Ich würde auch fragen, warum sich die Leute, die diese Arbeiten „verrichten“, nicht etwas anderes suchen. Da scheint eine Menge Sand im Getriebe unseres Wirtschaftssystems zu sein. Offenbar scheint es aus Opportunitätskostengründen immer teurer zu werden, den Job zu wechseln. In manchen der Nullsummenjobs werden zudem außerordentlich hohe Gehälter gezahlt, da wechselt man nicht so schnell.
Am Ende lässt sich wohl feststellen, dass es schon immer „sinnlose“ und „Nullsummenjobs“ gegeben hat und dass die heutigen im Vergleich zu denen in früheren Zeiten relativ angenehm und gut bezahlt sind.
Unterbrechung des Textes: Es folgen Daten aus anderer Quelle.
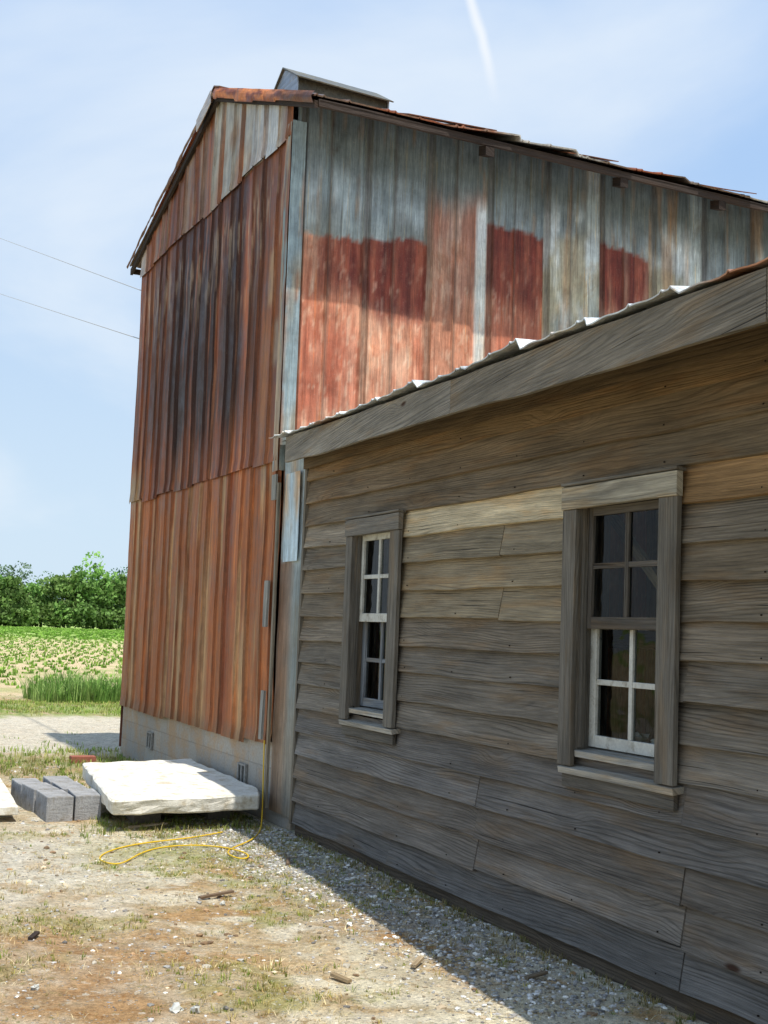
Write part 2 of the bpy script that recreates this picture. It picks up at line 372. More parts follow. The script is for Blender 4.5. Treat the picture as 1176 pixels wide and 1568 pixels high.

Ihre Existenz könnte allerdings ein wesentlicher Grund dafür sein, dass sich das Wachstum der Produktivität tendenziell abschwächt. Für Turner bedeutet das auch, dass das Hauptziel der Wirtschaftspolitik nicht mehr die Beschleunigung des BIP-Wachstums ist, sondern die faire Verteilung von Einkommen, Vermögen und beruflichen Chancen, oder die Schaffung einer lebenswerten Umwelt.